■ **Given exercise**
Locate the string "wide" throughout the material and copy every line in which it occurs.

■ **Data block**
▼

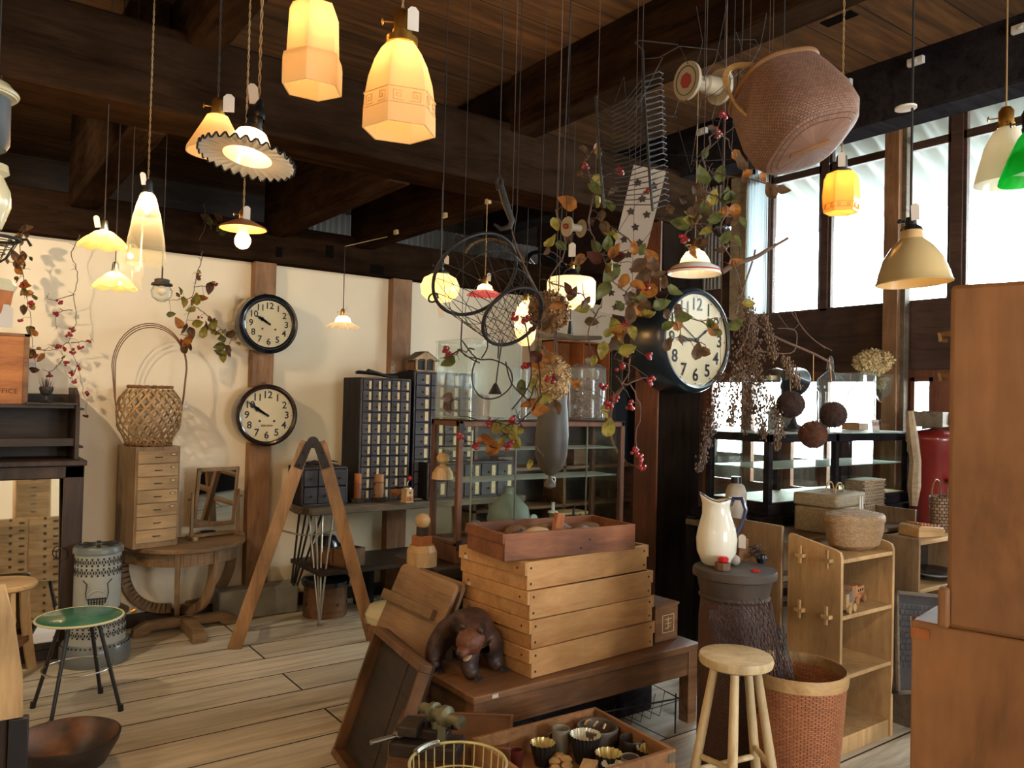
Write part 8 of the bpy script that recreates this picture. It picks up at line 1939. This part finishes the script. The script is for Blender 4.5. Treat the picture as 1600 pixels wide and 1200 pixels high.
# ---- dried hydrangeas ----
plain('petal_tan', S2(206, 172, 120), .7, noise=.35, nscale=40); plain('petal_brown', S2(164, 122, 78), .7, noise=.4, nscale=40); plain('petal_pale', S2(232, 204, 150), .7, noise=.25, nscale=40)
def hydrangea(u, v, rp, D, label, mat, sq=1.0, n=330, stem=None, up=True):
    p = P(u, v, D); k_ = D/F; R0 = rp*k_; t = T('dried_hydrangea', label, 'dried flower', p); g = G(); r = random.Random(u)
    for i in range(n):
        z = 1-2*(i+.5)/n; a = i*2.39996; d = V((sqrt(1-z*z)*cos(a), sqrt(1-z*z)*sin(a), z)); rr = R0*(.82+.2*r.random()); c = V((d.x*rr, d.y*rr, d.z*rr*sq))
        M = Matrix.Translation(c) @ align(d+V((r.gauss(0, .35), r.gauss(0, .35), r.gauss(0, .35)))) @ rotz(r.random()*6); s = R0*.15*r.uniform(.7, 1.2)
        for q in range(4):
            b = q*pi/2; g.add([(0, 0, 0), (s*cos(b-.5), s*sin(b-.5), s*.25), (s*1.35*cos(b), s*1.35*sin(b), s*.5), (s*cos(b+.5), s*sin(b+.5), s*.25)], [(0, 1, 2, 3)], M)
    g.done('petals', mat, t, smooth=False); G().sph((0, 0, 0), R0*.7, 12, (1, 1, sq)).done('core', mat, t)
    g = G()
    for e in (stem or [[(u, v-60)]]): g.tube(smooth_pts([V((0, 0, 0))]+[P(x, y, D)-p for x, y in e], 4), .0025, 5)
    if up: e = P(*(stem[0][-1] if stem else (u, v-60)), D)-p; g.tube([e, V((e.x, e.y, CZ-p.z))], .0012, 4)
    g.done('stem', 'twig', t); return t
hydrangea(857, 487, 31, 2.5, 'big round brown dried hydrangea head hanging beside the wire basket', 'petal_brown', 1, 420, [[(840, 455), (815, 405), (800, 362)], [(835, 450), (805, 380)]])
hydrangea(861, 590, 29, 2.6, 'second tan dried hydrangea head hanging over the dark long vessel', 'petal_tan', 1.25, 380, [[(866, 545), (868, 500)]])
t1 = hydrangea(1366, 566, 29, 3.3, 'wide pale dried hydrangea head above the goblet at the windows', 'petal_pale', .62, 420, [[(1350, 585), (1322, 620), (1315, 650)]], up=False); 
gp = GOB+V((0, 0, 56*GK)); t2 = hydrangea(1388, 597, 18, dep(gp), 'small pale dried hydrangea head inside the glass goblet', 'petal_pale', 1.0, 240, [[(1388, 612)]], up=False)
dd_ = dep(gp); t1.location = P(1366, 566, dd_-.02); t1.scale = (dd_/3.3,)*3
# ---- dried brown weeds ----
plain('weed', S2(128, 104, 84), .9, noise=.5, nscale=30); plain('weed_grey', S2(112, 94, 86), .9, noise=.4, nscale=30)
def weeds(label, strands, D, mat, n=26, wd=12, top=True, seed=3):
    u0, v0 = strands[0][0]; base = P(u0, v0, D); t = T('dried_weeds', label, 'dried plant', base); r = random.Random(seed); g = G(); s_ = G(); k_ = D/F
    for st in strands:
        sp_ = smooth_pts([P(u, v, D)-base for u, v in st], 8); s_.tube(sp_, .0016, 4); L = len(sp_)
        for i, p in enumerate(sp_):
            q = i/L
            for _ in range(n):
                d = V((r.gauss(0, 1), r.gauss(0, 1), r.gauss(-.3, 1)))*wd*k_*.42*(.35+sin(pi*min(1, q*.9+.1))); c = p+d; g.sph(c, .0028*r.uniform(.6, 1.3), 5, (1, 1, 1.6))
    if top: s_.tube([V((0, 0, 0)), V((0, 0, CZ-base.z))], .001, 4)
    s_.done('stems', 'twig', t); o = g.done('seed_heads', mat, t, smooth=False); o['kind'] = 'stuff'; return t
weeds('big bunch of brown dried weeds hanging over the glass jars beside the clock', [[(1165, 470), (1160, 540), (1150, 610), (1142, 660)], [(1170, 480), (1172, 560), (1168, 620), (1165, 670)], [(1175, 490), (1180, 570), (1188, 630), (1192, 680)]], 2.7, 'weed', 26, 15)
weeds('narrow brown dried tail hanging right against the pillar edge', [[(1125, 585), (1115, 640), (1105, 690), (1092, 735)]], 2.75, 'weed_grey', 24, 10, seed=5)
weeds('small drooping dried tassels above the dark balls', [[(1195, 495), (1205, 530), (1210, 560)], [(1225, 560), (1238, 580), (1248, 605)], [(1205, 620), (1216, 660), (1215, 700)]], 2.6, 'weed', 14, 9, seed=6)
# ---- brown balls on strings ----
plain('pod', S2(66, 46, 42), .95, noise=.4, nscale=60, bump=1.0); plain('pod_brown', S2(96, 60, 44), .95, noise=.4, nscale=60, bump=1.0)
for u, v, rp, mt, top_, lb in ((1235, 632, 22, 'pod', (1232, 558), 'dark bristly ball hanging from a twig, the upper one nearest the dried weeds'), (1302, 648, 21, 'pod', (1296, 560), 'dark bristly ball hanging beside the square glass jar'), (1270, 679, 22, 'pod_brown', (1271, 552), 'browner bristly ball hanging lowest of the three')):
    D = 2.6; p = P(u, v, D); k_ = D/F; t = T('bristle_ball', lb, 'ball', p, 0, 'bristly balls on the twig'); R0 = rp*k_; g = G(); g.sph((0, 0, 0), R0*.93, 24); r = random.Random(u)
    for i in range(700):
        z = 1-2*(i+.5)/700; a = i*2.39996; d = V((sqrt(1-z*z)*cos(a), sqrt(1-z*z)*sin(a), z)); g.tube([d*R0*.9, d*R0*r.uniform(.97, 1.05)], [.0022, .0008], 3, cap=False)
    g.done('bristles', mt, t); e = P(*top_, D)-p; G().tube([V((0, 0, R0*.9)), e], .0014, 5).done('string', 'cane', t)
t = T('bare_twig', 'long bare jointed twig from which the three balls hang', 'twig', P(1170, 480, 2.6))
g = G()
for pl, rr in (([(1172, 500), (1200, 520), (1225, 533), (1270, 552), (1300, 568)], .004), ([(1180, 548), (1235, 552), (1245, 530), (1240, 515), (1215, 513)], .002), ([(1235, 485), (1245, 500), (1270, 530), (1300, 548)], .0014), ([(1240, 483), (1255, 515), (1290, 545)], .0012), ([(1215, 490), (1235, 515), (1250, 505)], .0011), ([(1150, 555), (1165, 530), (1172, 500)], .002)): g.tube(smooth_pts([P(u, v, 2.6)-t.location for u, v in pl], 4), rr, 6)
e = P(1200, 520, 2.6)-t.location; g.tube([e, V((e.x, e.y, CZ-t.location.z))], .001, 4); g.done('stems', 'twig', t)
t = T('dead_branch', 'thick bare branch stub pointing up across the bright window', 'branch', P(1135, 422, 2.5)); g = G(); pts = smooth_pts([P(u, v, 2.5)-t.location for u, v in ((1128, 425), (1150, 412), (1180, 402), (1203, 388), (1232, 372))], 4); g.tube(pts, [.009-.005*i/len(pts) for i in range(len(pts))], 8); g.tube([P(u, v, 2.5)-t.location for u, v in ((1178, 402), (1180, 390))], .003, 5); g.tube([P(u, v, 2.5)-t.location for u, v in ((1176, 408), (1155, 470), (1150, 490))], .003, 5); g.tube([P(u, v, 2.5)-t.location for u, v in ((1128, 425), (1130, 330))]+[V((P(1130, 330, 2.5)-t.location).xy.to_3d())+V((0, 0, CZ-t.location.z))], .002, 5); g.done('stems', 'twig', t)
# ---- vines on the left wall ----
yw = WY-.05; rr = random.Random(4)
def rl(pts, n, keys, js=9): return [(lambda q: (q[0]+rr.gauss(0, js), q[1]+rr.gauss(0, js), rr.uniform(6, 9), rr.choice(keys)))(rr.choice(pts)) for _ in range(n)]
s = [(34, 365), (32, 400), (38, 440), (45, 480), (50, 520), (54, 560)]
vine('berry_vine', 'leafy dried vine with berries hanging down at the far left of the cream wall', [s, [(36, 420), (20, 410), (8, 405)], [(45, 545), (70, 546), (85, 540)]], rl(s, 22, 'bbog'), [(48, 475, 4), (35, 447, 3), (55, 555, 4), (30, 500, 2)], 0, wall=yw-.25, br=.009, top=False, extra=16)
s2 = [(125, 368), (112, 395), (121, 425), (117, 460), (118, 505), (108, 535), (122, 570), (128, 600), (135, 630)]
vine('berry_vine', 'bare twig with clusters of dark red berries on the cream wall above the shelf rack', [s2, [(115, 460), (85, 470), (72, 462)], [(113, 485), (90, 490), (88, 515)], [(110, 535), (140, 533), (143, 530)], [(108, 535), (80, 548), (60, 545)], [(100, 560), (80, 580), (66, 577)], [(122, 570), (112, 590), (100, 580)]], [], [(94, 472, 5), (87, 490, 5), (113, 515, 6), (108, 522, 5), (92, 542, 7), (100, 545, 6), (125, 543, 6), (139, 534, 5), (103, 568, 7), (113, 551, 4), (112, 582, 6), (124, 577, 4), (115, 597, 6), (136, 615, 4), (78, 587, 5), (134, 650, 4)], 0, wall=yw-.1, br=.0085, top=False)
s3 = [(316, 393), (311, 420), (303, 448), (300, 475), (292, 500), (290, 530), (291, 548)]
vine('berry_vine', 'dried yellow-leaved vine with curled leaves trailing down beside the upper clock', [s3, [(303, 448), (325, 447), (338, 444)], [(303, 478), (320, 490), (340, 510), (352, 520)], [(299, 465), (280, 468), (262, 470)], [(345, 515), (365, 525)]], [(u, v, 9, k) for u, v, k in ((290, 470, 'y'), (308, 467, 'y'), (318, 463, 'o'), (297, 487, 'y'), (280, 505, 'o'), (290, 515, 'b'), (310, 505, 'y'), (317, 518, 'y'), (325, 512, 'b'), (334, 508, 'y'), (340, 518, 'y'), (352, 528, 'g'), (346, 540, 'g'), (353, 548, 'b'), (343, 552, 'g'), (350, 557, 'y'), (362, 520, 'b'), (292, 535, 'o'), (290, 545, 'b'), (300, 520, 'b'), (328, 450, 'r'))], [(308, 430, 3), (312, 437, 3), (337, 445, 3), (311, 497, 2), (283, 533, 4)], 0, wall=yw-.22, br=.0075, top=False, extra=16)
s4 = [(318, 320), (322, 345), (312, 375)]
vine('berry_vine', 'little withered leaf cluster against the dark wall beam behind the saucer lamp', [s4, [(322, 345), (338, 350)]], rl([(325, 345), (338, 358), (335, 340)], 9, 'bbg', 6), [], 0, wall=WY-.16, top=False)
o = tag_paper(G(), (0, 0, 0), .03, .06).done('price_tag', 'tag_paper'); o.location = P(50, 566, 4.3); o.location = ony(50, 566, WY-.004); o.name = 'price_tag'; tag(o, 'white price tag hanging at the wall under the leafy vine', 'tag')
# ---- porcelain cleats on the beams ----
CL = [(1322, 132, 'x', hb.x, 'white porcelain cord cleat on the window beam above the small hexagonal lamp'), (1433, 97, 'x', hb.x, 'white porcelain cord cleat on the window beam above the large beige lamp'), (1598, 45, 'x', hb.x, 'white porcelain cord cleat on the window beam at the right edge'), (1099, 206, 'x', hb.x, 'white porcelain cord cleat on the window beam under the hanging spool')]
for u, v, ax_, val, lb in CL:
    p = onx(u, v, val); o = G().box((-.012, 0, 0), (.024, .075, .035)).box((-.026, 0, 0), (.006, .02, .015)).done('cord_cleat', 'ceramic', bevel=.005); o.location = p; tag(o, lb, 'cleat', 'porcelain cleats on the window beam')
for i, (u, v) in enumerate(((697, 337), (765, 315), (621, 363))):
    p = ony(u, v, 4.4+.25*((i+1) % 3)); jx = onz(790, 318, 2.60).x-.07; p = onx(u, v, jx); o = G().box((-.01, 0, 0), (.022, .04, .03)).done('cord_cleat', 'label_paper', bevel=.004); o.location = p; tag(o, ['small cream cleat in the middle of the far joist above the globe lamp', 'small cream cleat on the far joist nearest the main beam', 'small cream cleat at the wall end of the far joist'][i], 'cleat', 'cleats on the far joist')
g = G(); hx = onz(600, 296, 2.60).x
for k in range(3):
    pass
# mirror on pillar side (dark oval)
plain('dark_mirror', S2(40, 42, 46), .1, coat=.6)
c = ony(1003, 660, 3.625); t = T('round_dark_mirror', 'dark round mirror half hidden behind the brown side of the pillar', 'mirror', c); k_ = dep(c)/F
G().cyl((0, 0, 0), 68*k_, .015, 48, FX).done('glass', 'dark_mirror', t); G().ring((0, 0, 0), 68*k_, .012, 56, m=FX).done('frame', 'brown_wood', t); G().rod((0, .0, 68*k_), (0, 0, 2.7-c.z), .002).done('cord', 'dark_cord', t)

▲

■ **Completed exercise**
Write part 8 of the bpy script that recreates this picture. It picks up at line 1939. This part finishes the script. The script is for Blender 4.5. Treat the picture as 1600 pixels wide and 1200 pixels high.
t1 = hydrangea(1366, 566, 29, 3.3, 'wide pale dried hydrangea head above the goblet at the windows', 'petal_pale', .62, 420, [[(1350, 585), (1322, 620), (1315, 650)]], up=False); 